My wife and I both love going to the movies, so we go as often as we can. She enjoys the whole experience and only seldom is she overly disappointed. She's very good at tempering her expectations. I, on the other hand, often go into films with extremely high expectations, and am very often extremely disappointed. I would say that 6 out of 10 films I see I think are rather awful. 2 out of ten are decent, and 2 out of ten are really, really good. Forgive my math, but occasionally, once in a great while, a film is so exceptional that it reminds me why I love going to the movies. Little Miss Sunshine is not one of those films, but it is really, really good.
Little Miss Sunshine is blessed with a great cast, and a terrific script.
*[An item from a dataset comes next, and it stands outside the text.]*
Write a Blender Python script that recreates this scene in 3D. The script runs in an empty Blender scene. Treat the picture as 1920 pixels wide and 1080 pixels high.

Steve Carrell, who we love from The Office and The Daily Show, is very funny, almost as much as Alan Arkin as Grandpa. Greg Kinnear is perfectly cast as a motivational speaker who can't even convince his son (Paul Dano) to speak or his wife (Toni Collette) to not look at him like he's a schmuck. But the real stealer of the show is Little Miss Sunshine herself, Abigail Breslin, as Olive. The whole film is great, but the last fifteen minutes of the movie are downright classic.
Yes, there are plot holes in Little Miss Sunshine. But it is a comedy, after all, and you're not supposed to analyze comedies for things like that. But probably the best compliment I can give this comedy is that it is so good that it makes you want to analyze it like an art film.